Silent Night
It was bound to happen sooner or later: John Woo, the man who was inspired by the French New Wave and American gangster films to revolutionize Hong Kong action cinema, has come back to Hollywood after a 20-year exile with a movie that is marketed like a John Wick rip-off (with some of the same producers to boot). Ironic, considering that the series likely would not exist if director Chad Stahelski did not revere the Hong Kong legend. Woo had very little critical success in the States during the ‘90s and early 2000s, with the failure of Payback forcing him to return to East Asia.
Silent Night, his first film in 6 years since the underrated Manhunt, has also been met with general disdain from professionals and the public alike. It is a shame, for as flawed as the film’s screenplay is, it is a breath of fresh air among action-heavy theatrical releases: the bane of Marvel’s humor, constantly undercutting sincerity and melodrama with bathos, has poisoned the idea of watching a straightforward thriller with little to no levity whatsoever. Audiences chuckled at the image of a grieving father crying over the bloodied corpse of his son, just as they chuckled as said father gets shot point-blank in the throat by the same thug who killed his child with a stray bullet.
John Woo is on a different playing field than his contemporaries, something that should be seen as a strength rather than a weakness. He has always been an inherently emotional director, and Silent Night is all emotions: the lack of dialogue and talking frees him to tell the story through visuals alone, with warm flashbacks bleeding into the colder present, grief’s shadow covering Joel Kinnaman’s character into bloodthirsty darkness. The first part of his tale of revenge purposefully plays like the antithesis to John Wick’s: he is a man with no skills or strengths, so he spends an entire year training by himself, sharpening his aim at a gun range, doing non-stop push-ups in his dingy garage, and learning how to use a knife via online tutorials. It only makes sense that he gets wrecked by the first criminal that he tries to interrogate, showing how brutal, dirty, and nasty real violence really is.
This stripped-down approach to violence packs a tremendous punch: gunshots are deafening, knives are lethal, and bullets turn bodies into a bloodied pulp. Right from its compelling opening scene, Silent Night is closer in violence to Woo’s Bullet in the Head or The Killer than Mission: Impossible II or even Broken Arrow. It is unfortunate then that the borderline anti-violence theme of its first half quickly gives way to yet another male power fantasy in which Kinnaman singlehandedly slaughters a few dozen faceless, nameless, non-Caucasian gang members. To call the film “racist” is excessive, but its portrayal of crime syndicates and gang violence is deeply regressive and unfortunately nothing more than a poor excuse for an easy-to-grasp villain to see killed gruesomely on screen.

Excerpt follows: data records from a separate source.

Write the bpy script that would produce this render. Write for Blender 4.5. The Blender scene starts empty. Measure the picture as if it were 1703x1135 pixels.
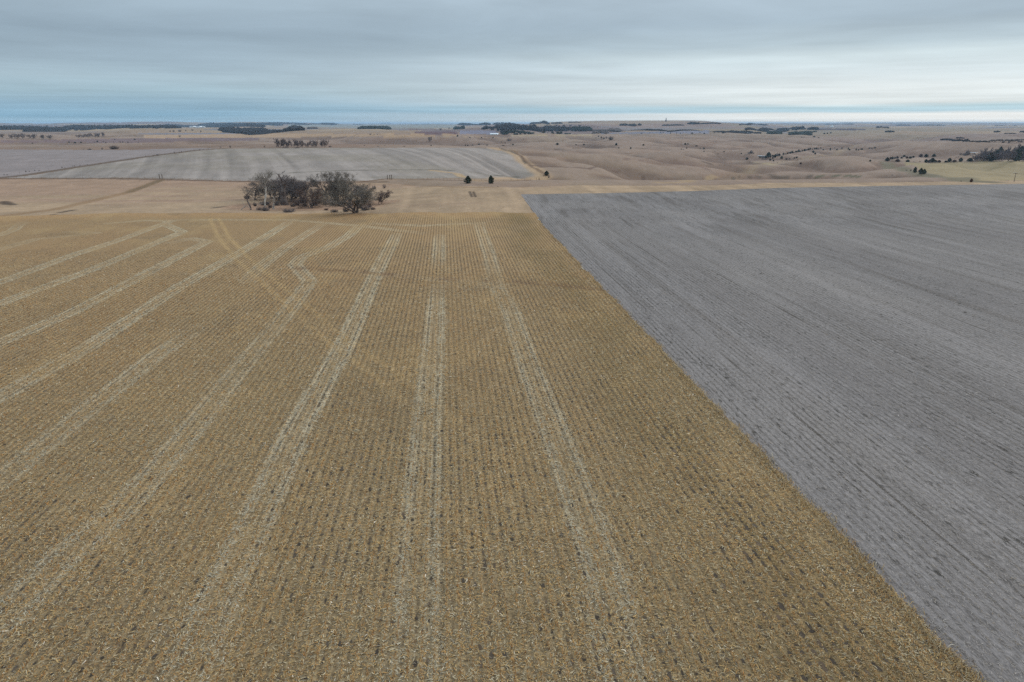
import bpy, math, random
import numpy as np
from mathutils import Matrix, Vector

# ------------------------------------------------------------------ camera, world, sun
H = 30.0                                   # camera height above the stubble field (m)
F = 1135.0                                 # focal length in photo pixels (1703 wide)
CX, CY = 851.5, 567.5
PITCH = math.atan(362.5/F)                 # below the horizon
YAW = math.atan(111.5/F*math.cos(PITCH))   # heading to the right of the crop rows (+Y)

scene = bpy.context.scene
COL = scene.collection
cam_d = bpy.data.cameras.new("camera")
cam_d.sensor_width = 36.0
cam_d.lens = 36.0*F/1703.0
cam_d.clip_start = 0.5
cam_d.clip_end = 60000.0
cam = bpy.data.objects.new("camera", cam_d)
COL.objects.link(cam)
cam.location = (0, 0, H)
cam.rotation_euler = (math.pi/2 - PITCH, 0, -YAW)
scene.camera = cam

SUN_EL, SUN_AZ = math.radians(24), math.radians(68)     # azimuth clockwise from +Y
world = bpy.data.worlds.new("World")
scene.world = world
world.use_nodes = True
nt = world.node_tree
for n in list(nt.nodes): nt.nodes.remove(n)
def N(nt, t, **kw):
    n = nt.nodes.new(t)
    for k, v in kw.items():
        if k.startswith('i_'):
            n.inputs[k[2:]].default_value = v
        else:
            setattr(n, k, v)
    return n
def lin(c, k=1.0):
    out = []
    for v in c:
        v = v/255.0
        out.append(k*(v/12.92 if v <= 0.04045 else ((v+0.055)/1.055)**2.4))
    return tuple(out)
def ramp(nt, stops, interp='LINEAR'):
    r = nt.nodes.new('ShaderNodeValToRGB')
    r.color_ramp.interpolation = interp
    el = r.color_ramp.elements
    while len(el) > 1: el.remove(el[-1])
    el[0].position = stops[0][0]; el[0].color = (*stops[0][1], 1)
    for p, c in stops[1:]:
        e = el.new(p); e.color = (*c, 1)
    return r
def math_node(nt, op, a, b=None, c=None, clamp=False):
    m = nt.nodes.new('ShaderNodeMath'); m.operation = op; m.use_clamp = clamp
    for i, v in enumerate((a, b, c)):
        if v is None: continue
        if isinstance(v, (int, float)): m.inputs[i].default_value = v
        else: nt.links.new(v, m.inputs[i])
    return m.outputs[0]
def mixc(nt, fac, a, b, mode='MIX'):
    m = nt.nodes.new('ShaderNodeMix'); m.data_type = 'RGBA'; m.blend_type = mode
    for s, v in ((m.inputs[0], fac), (m.inputs[6], a), (m.inputs[7], b)):
        if isinstance(v, (int, float)): s.default_value = v
        elif isinstance(v, tuple): s.default_value = (*v, 1) if len(v) == 3 else v
        else: nt.links.new(v, s)
    return m.outputs[2]
def remap(nt, v, a, b, c=0.0, d=1.0, smooth=False):
    m = nt.nodes.new('ShaderNodeMapRange'); m.clamp = True
    if smooth: m.interpolation_type = 'SMOOTHSTEP'
    nt.links.new(v, m.inputs[0])
    for i, x in enumerate((a, b, c, d)): m.inputs[i+1].default_value = x
    return m.outputs[0]
def noise(nt, vec, scale, detail=3.0, rough=0.55, lac=2.0, dist=0.0):
    n = nt.nodes.new('ShaderNodeTexNoise')
    n.inputs['Scale'].default_value = scale; n.inputs['Detail'].default_value = detail
    n.inputs['Roughness'].default_value = rough; n.inputs['Lacunarity'].default_value = lac
    n.inputs['Distortion'].default_value = dist
    nt.links.new(vec, n.inputs['Vector'])
    return n.outputs['Fac']
def vscale(nt, vec, s, off=(0, 0, 0)):
    m = nt.nodes.new('ShaderNodeMapping'); m.vector_type = 'POINT'
    m.inputs['Scale'].default_value = s; m.inputs['Location'].default_value = off
    nt.links.new(vec, m.inputs[0])
    return m.outputs[0]

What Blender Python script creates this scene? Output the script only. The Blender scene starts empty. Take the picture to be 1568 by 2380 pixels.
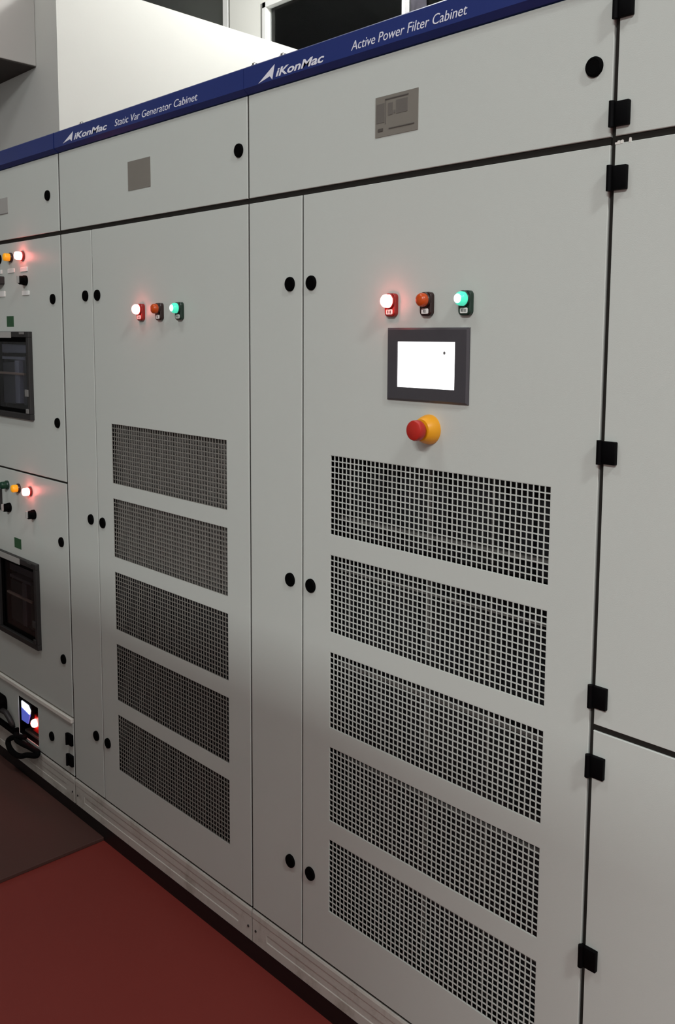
import bpy, bmesh, math, random
from mathutils import Vector, Matrix

random.seed(7)
S = bpy.context.scene
COL = S.collection

# ------------------------------------------------------------------ camera
W, H = 1568, 2380
F_PX, PPX, PPY = 2076.2, 974.07, 1028.07
CAM = Vector((1.813, -1.307, 1.6157))
YAW, PITCH, ROLL = map(math.radians, (43.3756, 6.1773, 0.8591))
fw = Vector((-math.sin(YAW) * math.cos(PITCH), math.cos(YAW) * math.cos(PITCH), -math.sin(PITCH)))
rt = Vector((math.cos(YAW), math.sin(YAW), 0))
up = rt.cross(fw)
r2 = rt * math.cos(ROLL) + up * math.sin(ROLL)
u2 = -rt * math.sin(ROLL) + up * math.cos(ROLL)
cd = bpy.data.cameras.new('camera')
cd.sensor_fit = 'HORIZONTAL'
cd.sensor_width = 36
cd.lens = F_PX / W * 36
cd.shift_x = (W / 2 - PPX) / W
cd.shift_y = (PPY - H / 2) / W
cd.clip_start = 0.05
cam = bpy.data.objects.new('camera', cd)
COL.objects.link(cam)
mw = Matrix((r2, u2, -fw)).transposed().to_4x4()
mw.translation = CAM
cam.matrix_world = mw
S.camera = cam

# ------------------------------------------------------------------ colour, world, lights
S.view_settings.view_transform = 'Standard'
S.view_settings.look = 'None'
S.view_settings.gamma = 1
S.view_settings.use_curve_mapping = False
S.view_settings.exposure = 0.0
S.cycles.max_bounces = 8
S.cycles.diffuse_bounces = 5

w = bpy.data.worlds.new('world')
S.world = w
w.use_nodes = True
w.node_tree.nodes['Background'].inputs[0].default_value = (0.6, 0.7, 1, 1)
w.node_tree.nodes['Background'].inputs[1].default_value = 0.004


def area(name, loc, target, sx, sy, power, col=(0.96, 0.99, 1.0)):
    l = bpy.data.lights.new(name, 'AREA')
    l.shape = 'RECTANGLE'
    l.size, l.size_y = sx, sy
    l.energy = power
    l.color = col
    o = bpy.data.objects.new(name, l)
    COL.objects.link(o)
    o.location = loc
    d = Vector(target) - Vector(loc)
    o.rotation_euler = d.to_track_quat('-Z', 'Y').to_euler()
    return o


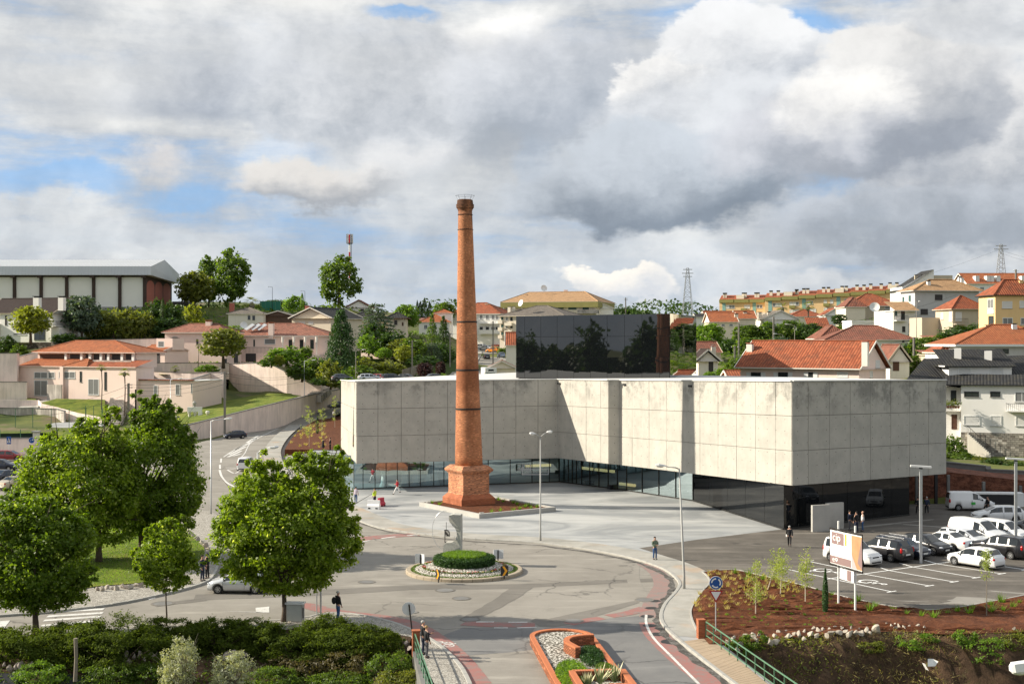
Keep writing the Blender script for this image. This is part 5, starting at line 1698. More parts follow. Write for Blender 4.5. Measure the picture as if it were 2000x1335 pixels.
def tuft_mesh(name,mat,h,n,seed,w=.03,spread=.5):
 r_=np.random.default_rng(seed)
 V=np.zeros((n,3,3))
 a=r_.uniform(0,6.28,n);L=h*r_.uniform(.6,1.2,n);o=r_.uniform(0,spread*h,n)
 b=r_.normal(0,.05,(n,2))
 V[:,0]=np.stack([b[:,0]-np.sin(a)*w,b[:,1]+np.cos(a)*w,np.zeros(n)],1)
 V[:,1]=np.stack([b[:,0]+np.sin(a)*w,b[:,1]-np.cos(a)*w,np.zeros(n)],1)
 V[:,2]=np.stack([b[:,0]+np.cos(a)*o*1.6,b[:,1]+np.sin(a)*o*1.6,L],1)
 return mesh_np(name,V.reshape(-1,3),np.arange(3*n).reshape(n,3),mat)
straw=[tuft_mesh('straw_tuft',M['leaf_straw'],.30,20,50+k,.018,.8)for k in range(4)]
green=[tuft_mesh('green_tuft',M['leaf_bright'],.11,22,60+k,.025,.9)for k in range(3)]
green2=[tuft_mesh('grass_tuft',M['leaf_bright'],.42,30,70+k,.03,.9)for k in range(3)]
def inside(q,P):
 c=False
 for i in range(len(P)):
  a,b=P[i],P[(i+1)%len(P)]
  if((a.y>q[1])!=(b.y>q[1]))and q[0]<(b.x-a.x)*(q[1]-a.y)/(b.y-a.y+1e-9)+a.x:c=not c
 return c
rr=random.Random(77)
bedV=[Vector((p.x,p.y,0))for p in bed_pts]
ns=ng=0
for i in range(24):
 for j in range(20):
  x=11.6+i*.72+rr.uniform(-.22,.22);y=70.5+j*1.05+rr.uniform(-.3,.3)
  if not inside((x,y),bedV):continue
  px=1000+FPX*x/y;py=667.5+FPX*CAMZ/y
  if py>1228 or py<1122:continue
  if(px<1560 and py<1205-max(0,px-1400)*.25)and ns<110:
   o=link('straw_tuft',rr.choice(straw),None,(x,y,.18),rr.uniform(0,6));s=rr.uniform(.7,1.25);o.scale=(s,s,s);ns+=1
   tag(o,'straw coloured grass tuft in the planted rows on the red mulch','grass tuft','straw tufts on the red mulch bed')
  elif px<1720 and ng<90:
   o=link('green_tuft',rr.choice(green),None,(x,y,.18),rr.uniform(0,6));s=rr.uniform(.8,1.3);o.scale=(s,s,s);ng+=1
   tag(o,'tiny green seedling tuft in the planted rows on the red mulch','seedling','green seedlings on the red mulch bed')
for k,(px,py)in enumerate(((1771,1199),(1799,1203),(1824,1207),(1850,1198),(1870,1194),(1893,1198),(1900,1187),(1935,1183),(1955,1176),(1990,1177),(1960,1194),(1936,1195),(1745,1191),(1708,1186),(1675,1174),(1625,1162),(1978,1186),(1700,1192),(1662,1181),(1435,1119),(1462,1124),(1455,1132),(1490,1132))):
 p=G(px,py,.18)
 o=link('grass_tuft',green2[k%3],None,p,k*1.7);s=.7+.3*(k%3);o.scale=(s,s,s)
 tag(o,'bright green ground plant beside the kerb of the car park','plant','green plants along the car park kerb')
for k,(a,b)in enumerate(((2.0,.9),(3.2,1.2),(4.4,.8),(5.6,1.4),(6.6,.9),(7.8,1.6),(7.9,3.0),(7.4,4.4),(7.8,5.6),(7.5,7.0),(6.9,2.3),(7.9,8.4),(7.2,9.6),(6.0,10.0),(4.4,10.1),(1.0,8.6),(.9,10.0))):
 p=pF+pu*a+pv*b
 o=link('green_tuft',green2[k%3],None,(p.x,p.y,.38),k*1.3)
 tag(o,'small green plant in the mulch at the foot of the chimney','plant','small plants round the chimney foot')
for k in range(46):
 px=rr.uniform(568,640);py=rr.uniform(832,874)
 p=G(px,py,.95)
 if not inside((p.x,p.y),[Vector((q.x,q.y,0))for q in bed2]):continue
 o=link('straw_tuft',straw[k%4],None,p,k);o.scale=(1.6,1.6,1.5)
 tag(o,'straw coloured tuft on the upper mulch bed by the steps','grass tuft','straw tufts on the upper mulch bed')
 # ------------------------------------------------------------------ rocks
def rock_mesh(seed,mat):
 r_=random.Random(seed)
 bm=bmesh.new()
 bmesh.ops.create_icosphere(bm,subdivisions=2,radius=.5)
 ax=[(Vector((r_.uniform(-1,1),r_.uniform(-1,1),r_.uniform(-1,1))).normalized(),r_.uniform(.13,.33))for _ in range(10)]
 for v in bm.verts:
  for n,d in ax:
   e=v.co.dot(n)-d
   if e>0:v.co-=n*e*.92
  v.co+=Vector((r_.uniform(-.02,.02),r_.uniform(-.02,.02),r_.uniform(-.02,.02)))
 me=bpy.data.meshes.new('rock');bm.to_mesh(me);bm.free();me.materials.append(mat)
 return me
rocks=[rock_mesh(k,M['rock'])for k in range(6)]
rocks2=[rock_mesh(k+20,M['rockgrey'])for k in range(4)]
def rock(px,py,sz,z,pool,label,group,seed):
 r_=random.Random(seed)
 p=G(px,py,z)
 o=link('rock',r_.choice(pool),None,p)
 o.rotation_euler=(r_.uniform(0,6),r_.uniform(0,6),r_.uniform(0,6))
 o.scale=(sz*r_.uniform(.95,1.6),sz*r_.uniform(.8,1.2),sz*r_.uniform(.6,1.1))
 return tag(o,label,'rock',group)
k=0
for px,py,sz in((1420,1252,.55),(1432,1249,.6),(1455,1240,.75),(1446,1256,.7),(1440,1268,.55),(1470,1244,.85),(1482,1238,.6),(1496,1243,.5),(1503,1254,.8),(1515,1253,.75),(1513,1240,.7),(1522,1236,.75),(1540,1241,1.0),(1550,1238,.6),(1560,1240,.7),(1570,1234,.7),(1571,1247,.5),(1582,1237,1.0),(1595,1240,.7),(1600,1231,.8),(1608,1228,.6),(1614,1240,.6),(1624,1236,.8),(1638,1235,1.1),(1650,1233,.7),(1660,1237,.8),(1672,1236,.7),(1684,1235,.8),(1692,1230,.8),(1632,1225,.5),(1645,1226,.5),(1663,1226,.5),(1588,1228,.5),(1700,1236,.4),(1712,1231,1.2),(1742,1222,.6),(1750,1227,.7),(1757,1224,.8),(1767,1226,.8),(1775,1223,.5),(1794,1222,.5),(1806,1226,.6),(1980,1228,.5),(1731,1216,.3),(1748,1219,.4),(1620,1228,.45),(1678,1228,.45),(1536,1232,.4),(1479,1249,.5)):
 k+=1
 rock(px,py,sz*.66,.22,rocks,'white limestone rock in the row edging the red mulch','white rocks edging the red mulch',k)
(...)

The final 30 minutes are non-stop action, with impressive car chases and shootouts that make the most of the limited budget with an abundance of practical effects and stunts that are rarely this good on such a small scale. Too bad that the script also becomes sloppy in this section, with characters choosing to move out of cover while being shot, or not aiming at their shooter while they reload out in the open. Kid Cudi also suddenly becomes relevant in the final minutes as he teams up with Kinnaman for an underwhelming “brothers in arms”, heroic bloodshed climax that is easily the weakest action scene in terms of staging. It does all end in a surprisingly emotional and heartbreaking final scene that may shed a couple of tears, but it is hard to shake the bitter aftertaste of a lackluster confrontation when everything that came before was very well executed.
Silent Night is an effective action venture from John Woo that uses its Christmas setting and dialogue-free gimmick to great effect, even if it suffers from a case of mistaken identity with what it ultimately wants to say about the endless cycle of violence and grief. Well worth a watch for John Woo fans and those looking for light entertainment on the big screen: a better, deeper take on the same story is the underrated James Wan thriller Death Sentence, which may lack the action choreography of Woo yet delivers a far more intricate, complex, and morally grey narrative.